▶ _Data extracted from a collection_:

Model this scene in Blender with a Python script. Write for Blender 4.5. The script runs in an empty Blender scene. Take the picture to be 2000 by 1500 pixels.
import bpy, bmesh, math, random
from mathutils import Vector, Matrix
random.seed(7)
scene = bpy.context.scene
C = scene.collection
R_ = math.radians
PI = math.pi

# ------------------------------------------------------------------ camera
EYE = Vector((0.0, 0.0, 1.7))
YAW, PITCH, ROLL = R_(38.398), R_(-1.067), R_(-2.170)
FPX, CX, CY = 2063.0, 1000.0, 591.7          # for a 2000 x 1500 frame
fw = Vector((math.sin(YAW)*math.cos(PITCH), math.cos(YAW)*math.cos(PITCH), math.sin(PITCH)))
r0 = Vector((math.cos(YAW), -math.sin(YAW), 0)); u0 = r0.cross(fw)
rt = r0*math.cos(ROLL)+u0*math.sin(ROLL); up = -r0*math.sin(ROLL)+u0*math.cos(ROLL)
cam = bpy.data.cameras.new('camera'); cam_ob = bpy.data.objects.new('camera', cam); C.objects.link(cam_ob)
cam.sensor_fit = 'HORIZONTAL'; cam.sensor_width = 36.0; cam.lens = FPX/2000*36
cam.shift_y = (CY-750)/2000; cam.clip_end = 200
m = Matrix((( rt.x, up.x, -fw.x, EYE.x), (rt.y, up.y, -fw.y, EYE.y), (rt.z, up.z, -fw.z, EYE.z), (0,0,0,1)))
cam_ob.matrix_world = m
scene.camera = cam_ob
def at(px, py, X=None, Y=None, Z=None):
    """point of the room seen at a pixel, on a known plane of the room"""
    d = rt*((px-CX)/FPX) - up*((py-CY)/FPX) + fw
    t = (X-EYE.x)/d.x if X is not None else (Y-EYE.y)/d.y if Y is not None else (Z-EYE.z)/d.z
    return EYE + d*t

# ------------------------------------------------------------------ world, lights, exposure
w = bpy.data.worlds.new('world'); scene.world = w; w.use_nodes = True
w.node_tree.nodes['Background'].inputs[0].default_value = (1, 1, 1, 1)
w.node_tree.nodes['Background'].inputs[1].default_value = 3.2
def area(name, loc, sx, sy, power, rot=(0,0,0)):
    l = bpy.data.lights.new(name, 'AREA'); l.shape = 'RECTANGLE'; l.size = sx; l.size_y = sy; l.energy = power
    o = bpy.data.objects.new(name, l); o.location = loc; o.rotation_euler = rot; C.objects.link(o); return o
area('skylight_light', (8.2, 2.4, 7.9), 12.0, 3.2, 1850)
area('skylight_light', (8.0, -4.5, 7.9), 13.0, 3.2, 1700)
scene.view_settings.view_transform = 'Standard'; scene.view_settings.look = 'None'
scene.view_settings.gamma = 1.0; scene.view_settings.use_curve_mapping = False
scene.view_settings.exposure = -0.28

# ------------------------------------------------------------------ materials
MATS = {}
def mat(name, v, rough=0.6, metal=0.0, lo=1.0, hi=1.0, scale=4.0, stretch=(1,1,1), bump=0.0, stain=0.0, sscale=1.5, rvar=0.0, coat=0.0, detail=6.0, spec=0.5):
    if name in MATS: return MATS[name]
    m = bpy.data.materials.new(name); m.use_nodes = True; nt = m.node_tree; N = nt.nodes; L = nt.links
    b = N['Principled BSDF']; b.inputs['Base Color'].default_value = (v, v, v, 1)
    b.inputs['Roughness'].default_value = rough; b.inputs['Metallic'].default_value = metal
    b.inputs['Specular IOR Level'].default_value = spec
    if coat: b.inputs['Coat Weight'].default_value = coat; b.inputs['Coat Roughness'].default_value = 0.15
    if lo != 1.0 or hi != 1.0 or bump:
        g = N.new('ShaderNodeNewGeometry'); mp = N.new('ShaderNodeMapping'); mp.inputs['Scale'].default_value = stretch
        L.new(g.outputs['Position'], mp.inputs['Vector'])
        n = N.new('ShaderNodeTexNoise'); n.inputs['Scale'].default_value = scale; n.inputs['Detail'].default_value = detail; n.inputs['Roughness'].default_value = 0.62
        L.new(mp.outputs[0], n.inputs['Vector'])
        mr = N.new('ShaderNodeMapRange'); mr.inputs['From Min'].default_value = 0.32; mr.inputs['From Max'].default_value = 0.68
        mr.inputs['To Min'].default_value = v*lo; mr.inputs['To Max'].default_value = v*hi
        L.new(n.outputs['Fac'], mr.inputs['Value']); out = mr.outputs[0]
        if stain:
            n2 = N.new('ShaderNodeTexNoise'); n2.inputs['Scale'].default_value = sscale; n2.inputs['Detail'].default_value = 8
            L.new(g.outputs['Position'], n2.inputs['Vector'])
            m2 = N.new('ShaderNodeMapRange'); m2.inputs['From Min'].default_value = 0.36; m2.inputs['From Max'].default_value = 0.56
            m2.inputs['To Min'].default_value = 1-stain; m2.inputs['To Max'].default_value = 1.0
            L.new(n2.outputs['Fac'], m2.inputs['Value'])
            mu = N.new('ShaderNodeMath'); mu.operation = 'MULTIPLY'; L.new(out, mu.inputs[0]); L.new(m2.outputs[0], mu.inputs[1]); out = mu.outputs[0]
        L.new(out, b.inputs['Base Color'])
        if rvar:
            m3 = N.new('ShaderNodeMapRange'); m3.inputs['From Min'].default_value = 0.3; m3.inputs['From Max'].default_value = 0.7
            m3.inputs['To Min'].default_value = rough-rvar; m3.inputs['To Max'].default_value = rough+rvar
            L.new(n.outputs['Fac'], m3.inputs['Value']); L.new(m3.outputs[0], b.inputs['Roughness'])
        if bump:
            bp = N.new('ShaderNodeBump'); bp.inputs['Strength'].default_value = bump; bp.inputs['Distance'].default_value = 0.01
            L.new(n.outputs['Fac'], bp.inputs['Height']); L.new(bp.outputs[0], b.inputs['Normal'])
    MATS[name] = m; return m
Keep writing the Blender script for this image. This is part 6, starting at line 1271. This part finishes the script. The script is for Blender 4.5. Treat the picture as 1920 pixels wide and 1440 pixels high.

▶ _TASK DIRECTIONS_: Starting at the first line of the entries above, please extract each line up to and including the line with "PI = math.pi", unchanged, and add nothing.

▶ _COMPLETE RESPONSE_:
Model this scene in Blender with a Python script. Write for Blender 4.5. The script runs in an empty Blender scene. Take the picture to be 2000 by 1500 pixels.
import bpy, bmesh, math, random
from mathutils import Vector, Matrix
random.seed(7)
scene = bpy.context.scene
C = scene.collection
R_ = math.radians
PI = math.pi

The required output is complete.